Homepage Forums Getting Up To Speed On Resolve 17’s New Proxy Workflow


  • Jason J
    Guest

    This may be too obvious to mention, but isn’t it the case that, once I transform a given, say, BRAW clip into a Proxy clip, I no longer have access to the Camera Raw processing on the Color page? So I’m not clear about the workflow if I want to both use Proxy media AND use the BRAW controls. Help!


  • Michael P
    Guest

    Thanks, Joey, I enjoyed this. To add to it, there are other reasons to make your proxies outside of Resolve. Resolve still appears, as of version 17.1, not to be able to properly handle audio sample rates in the original footage that are different from 48kHz when it makes its own proxies.

    The problem is that even if the sample rate in the original footage is different from 48kHz — for instance, 44.1 kHZ — the process appears to change all samples in all proxies to 48kHz.

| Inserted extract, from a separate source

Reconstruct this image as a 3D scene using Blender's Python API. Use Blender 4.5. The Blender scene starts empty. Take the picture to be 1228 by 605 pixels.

    This creates individual proxies that play fine if you use them for anything for other than proxies, but when Resolve plays them back as proxies the process seems to expect audio at the original sample rate. Thus the proxy system plays back 48kHz audio at the original footage’s sample rate speed. Thus if the original was 44.1, it plays the audio more slowly. Thus it goes out of sync right away and the pitch changes.

    Several people reported this during the beta process, but it hasn’t been fixed. Or, if those of us who have seen the problem have been using a wrong setting somewhere, no one has pointed it out.

    However, the system for linking to proxies made elsewhere seems to work fine, as long each proxy matches the sample rate of each original. Since keeping the same sample rate is usually the default in transcoding systems, I haven’t had a problem with doing it that way yet.

    It’s disappointing, though, not to be able to use the Resolve system all the way through if you have different sample rates to deal with. It’s so simple to create the proxies that it would be really nice if it worked.


  • Joey D’Anna
    Guest

    When you render the proxy clip – it will have whatever camera raw options you selected at the time of render baked in. You will still be able to access the camera raw settings – but changing them will require either re-generating proxies, or switching to the original media in the playback menu


  • Jackie N
    Guest

    Hi Joey, questions! Still new to proxy workflow/proxies in general:
    1. would this be the standard settings to set in your project settings for generating proxies (Dnx HR LB, half resolution etc.) in Davinci for each project? Still trying to understand what is exactly DNX codec too.
    2. So the first step is to set those proxy settings, then to generate ALL clips for smoother color grading?
    3. Then when exporting, do I just turn OFF the “Use Proxy Media if Available” to switch back to 4k/5k video export? What happens if I don’t uncheck that?
    please help, thank you!!!


  • Joey D’Anna
    Guest

    Hey! So DNX is Avid’s standard codec for post production. It has great performance and wide adoption. It will edit much faster then H264 will – at any resolution.

    If you export without use proxy media – it will render with the original media instead – so yea going back to your full res material. However I would strongly recommend reviewing the grade on the original media first before outputting – as sometimes proxies can effect things like qualifiers, sharpness, noise, etc – you may want to tweak some stuff based on that.